[BEGIN]
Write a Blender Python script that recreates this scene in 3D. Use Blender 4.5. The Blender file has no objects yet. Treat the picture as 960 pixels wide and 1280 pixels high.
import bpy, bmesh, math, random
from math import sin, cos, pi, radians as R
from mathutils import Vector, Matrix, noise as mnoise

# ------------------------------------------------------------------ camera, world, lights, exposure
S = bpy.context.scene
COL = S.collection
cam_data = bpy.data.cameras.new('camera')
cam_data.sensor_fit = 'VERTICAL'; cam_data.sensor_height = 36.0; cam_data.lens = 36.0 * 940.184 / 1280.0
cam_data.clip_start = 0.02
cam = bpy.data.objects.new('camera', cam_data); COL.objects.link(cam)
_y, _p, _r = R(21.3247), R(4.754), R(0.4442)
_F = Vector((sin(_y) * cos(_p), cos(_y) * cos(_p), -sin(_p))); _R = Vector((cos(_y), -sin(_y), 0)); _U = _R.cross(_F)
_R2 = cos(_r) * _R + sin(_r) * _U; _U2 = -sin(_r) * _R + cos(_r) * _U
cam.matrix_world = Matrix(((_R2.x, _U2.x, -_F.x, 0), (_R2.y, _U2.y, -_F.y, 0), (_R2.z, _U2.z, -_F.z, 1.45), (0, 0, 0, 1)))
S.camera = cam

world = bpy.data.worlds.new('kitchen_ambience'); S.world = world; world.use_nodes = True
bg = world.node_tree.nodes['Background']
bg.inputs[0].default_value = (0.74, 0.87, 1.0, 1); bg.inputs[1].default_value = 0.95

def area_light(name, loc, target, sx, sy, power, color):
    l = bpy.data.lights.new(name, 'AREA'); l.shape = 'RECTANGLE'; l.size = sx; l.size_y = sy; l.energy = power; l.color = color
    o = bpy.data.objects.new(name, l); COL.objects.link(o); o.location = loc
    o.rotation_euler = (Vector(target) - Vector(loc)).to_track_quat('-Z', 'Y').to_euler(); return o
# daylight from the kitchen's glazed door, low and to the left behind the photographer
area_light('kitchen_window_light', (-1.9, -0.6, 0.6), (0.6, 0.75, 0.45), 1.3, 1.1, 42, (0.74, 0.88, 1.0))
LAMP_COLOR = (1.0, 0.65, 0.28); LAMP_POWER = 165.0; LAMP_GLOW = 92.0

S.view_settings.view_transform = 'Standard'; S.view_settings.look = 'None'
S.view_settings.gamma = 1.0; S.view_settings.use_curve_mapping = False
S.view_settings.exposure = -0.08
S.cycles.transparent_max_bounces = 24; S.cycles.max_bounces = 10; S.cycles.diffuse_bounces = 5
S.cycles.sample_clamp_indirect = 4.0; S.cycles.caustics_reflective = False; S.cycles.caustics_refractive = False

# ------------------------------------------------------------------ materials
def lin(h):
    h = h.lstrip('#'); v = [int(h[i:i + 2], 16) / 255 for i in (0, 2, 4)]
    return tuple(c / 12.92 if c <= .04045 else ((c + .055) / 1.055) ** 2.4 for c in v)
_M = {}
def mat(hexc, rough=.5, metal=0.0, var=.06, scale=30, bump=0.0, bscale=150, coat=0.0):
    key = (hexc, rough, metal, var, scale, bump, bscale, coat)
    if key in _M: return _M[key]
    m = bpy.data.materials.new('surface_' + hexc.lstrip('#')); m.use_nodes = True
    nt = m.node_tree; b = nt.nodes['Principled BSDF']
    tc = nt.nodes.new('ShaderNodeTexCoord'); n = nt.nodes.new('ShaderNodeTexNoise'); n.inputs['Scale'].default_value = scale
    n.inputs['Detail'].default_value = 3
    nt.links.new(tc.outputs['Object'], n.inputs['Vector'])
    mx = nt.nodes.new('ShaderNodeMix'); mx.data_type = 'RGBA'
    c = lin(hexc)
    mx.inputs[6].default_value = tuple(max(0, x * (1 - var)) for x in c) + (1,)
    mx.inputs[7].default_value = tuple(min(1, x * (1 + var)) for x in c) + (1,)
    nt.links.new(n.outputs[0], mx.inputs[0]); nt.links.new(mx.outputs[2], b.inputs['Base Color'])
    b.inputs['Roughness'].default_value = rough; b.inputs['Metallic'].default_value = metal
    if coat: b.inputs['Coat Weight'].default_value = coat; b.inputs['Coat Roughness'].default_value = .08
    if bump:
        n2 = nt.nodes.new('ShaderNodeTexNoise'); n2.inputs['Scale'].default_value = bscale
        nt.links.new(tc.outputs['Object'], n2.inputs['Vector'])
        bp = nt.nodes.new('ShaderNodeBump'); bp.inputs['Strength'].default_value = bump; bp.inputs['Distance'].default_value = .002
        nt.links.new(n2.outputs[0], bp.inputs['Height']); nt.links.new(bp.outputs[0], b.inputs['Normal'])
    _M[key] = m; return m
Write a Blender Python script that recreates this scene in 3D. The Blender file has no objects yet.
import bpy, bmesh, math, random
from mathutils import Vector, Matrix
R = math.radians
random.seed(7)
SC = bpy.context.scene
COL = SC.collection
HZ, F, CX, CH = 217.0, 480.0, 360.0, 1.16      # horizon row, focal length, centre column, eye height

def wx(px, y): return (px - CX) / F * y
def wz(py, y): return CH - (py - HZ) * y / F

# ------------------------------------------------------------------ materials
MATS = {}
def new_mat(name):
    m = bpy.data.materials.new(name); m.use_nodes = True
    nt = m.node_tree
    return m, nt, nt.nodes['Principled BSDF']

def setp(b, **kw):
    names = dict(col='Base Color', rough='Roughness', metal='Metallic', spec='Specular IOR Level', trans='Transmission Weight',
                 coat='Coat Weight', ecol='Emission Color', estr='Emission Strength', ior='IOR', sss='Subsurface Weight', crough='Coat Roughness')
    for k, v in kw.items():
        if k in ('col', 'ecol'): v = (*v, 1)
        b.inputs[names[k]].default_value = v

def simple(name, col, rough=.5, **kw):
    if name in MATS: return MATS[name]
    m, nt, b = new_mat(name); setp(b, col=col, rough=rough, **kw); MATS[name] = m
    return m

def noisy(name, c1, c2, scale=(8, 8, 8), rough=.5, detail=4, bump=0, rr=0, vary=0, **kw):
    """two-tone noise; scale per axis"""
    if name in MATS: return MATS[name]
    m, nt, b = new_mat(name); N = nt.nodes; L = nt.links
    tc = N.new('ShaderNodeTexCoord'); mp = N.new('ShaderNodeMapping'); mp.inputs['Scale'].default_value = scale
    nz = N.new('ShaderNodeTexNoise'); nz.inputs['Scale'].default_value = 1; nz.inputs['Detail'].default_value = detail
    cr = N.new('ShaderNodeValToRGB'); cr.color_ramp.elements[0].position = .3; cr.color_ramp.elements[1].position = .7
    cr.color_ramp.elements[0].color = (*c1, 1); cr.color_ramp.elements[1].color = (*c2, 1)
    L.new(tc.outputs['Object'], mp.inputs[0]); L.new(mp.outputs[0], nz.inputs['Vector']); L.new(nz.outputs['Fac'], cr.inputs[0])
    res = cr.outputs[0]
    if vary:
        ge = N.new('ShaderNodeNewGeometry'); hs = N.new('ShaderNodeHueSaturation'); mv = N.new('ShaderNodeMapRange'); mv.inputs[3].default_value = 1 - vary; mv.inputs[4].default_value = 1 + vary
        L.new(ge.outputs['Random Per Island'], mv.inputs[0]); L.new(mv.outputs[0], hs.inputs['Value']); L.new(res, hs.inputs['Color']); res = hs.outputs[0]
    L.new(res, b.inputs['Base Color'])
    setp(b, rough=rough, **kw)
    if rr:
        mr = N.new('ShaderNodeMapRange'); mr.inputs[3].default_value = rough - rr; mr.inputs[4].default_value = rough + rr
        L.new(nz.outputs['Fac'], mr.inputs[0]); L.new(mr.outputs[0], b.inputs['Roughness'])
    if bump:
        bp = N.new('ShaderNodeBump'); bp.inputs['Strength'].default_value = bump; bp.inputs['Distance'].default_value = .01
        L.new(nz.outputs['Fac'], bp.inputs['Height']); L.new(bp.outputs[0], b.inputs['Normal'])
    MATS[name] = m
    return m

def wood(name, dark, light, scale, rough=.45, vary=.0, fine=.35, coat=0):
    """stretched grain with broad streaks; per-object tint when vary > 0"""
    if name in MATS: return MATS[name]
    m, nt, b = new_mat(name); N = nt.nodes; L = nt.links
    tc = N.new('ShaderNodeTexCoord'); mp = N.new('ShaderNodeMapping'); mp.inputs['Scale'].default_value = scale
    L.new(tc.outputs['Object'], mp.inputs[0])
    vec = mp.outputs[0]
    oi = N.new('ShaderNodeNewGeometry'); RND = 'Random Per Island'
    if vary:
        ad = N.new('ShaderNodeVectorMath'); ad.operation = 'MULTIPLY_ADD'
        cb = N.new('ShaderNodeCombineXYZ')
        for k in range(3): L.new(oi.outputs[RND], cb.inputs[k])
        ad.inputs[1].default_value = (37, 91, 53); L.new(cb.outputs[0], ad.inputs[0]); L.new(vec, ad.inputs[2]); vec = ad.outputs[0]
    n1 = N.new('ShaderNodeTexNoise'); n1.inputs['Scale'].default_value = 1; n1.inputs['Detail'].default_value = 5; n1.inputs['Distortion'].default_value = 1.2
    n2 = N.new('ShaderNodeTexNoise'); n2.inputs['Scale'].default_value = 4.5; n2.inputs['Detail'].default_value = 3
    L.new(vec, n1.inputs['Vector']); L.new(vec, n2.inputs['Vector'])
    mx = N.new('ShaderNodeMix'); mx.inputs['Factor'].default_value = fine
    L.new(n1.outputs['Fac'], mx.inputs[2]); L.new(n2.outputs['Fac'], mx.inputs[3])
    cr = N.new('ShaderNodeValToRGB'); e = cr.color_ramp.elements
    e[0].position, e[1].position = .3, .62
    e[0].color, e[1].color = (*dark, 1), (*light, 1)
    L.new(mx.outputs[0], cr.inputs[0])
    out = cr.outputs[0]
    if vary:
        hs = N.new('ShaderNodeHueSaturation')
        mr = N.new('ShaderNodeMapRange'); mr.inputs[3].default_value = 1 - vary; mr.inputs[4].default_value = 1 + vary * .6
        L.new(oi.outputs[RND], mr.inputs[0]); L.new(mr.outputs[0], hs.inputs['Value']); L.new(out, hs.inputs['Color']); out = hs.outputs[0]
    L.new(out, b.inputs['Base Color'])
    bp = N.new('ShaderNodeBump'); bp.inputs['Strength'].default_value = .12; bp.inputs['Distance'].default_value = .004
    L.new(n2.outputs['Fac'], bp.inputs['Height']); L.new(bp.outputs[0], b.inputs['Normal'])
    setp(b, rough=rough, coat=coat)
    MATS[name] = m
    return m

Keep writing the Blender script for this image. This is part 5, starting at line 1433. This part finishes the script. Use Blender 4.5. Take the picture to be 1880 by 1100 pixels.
[END]
= EXERCISE OBJECTIVE =
Return the entries above unchanged, starting at the first line and stopping after the line with "bg.inputs[0].default_value = (0.74, 0.87, 1.0, 1);".

= WRITTEN SOLUTION =
Write a Blender Python script that recreates this scene in 3D. Use Blender 4.5. The Blender file has no objects yet. Treat the picture as 960 pixels wide and 1280 pixels high.
import bpy, bmesh, math, random
from math import sin, cos, pi, radians as R
from mathutils import Vector, Matrix, noise as mnoise

# ------------------------------------------------------------------ camera, world, lights, exposure
S = bpy.context.scene
COL = S.collection
cam_data = bpy.data.cameras.new('camera')
cam_data.sensor_fit = 'VERTICAL'; cam_data.sensor_height = 36.0; cam_data.lens = 36.0 * 940.184 / 1280.0
cam_data.clip_start = 0.02
cam = bpy.data.objects.new('camera', cam_data); COL.objects.link(cam)
_y, _p, _r = R(21.3247), R(4.754), R(0.4442)
_F = Vector((sin(_y) * cos(_p), cos(_y) * cos(_p), -sin(_p))); _R = Vector((cos(_y), -sin(_y), 0)); _U = _R.cross(_F)
_R2 = cos(_r) * _R + sin(_r) * _U; _U2 = -sin(_r) * _R + cos(_r) * _U
cam.matrix_world = Matrix(((_R2.x, _U2.x, -_F.x, 0), (_R2.y, _U2.y, -_F.y, 0), (_R2.z, _U2.z, -_F.z, 1.45), (0, 0, 0, 1)))
S.camera = cam

world = bpy.data.worlds.new('kitchen_ambience'); S.world = world; world.use_nodes = True
bg = world.node_tree.nodes['Background']
bg.inputs[0].default_value = (0.74, 0.87, 1.0, 1); bg.inputs[1].default_value = 0.95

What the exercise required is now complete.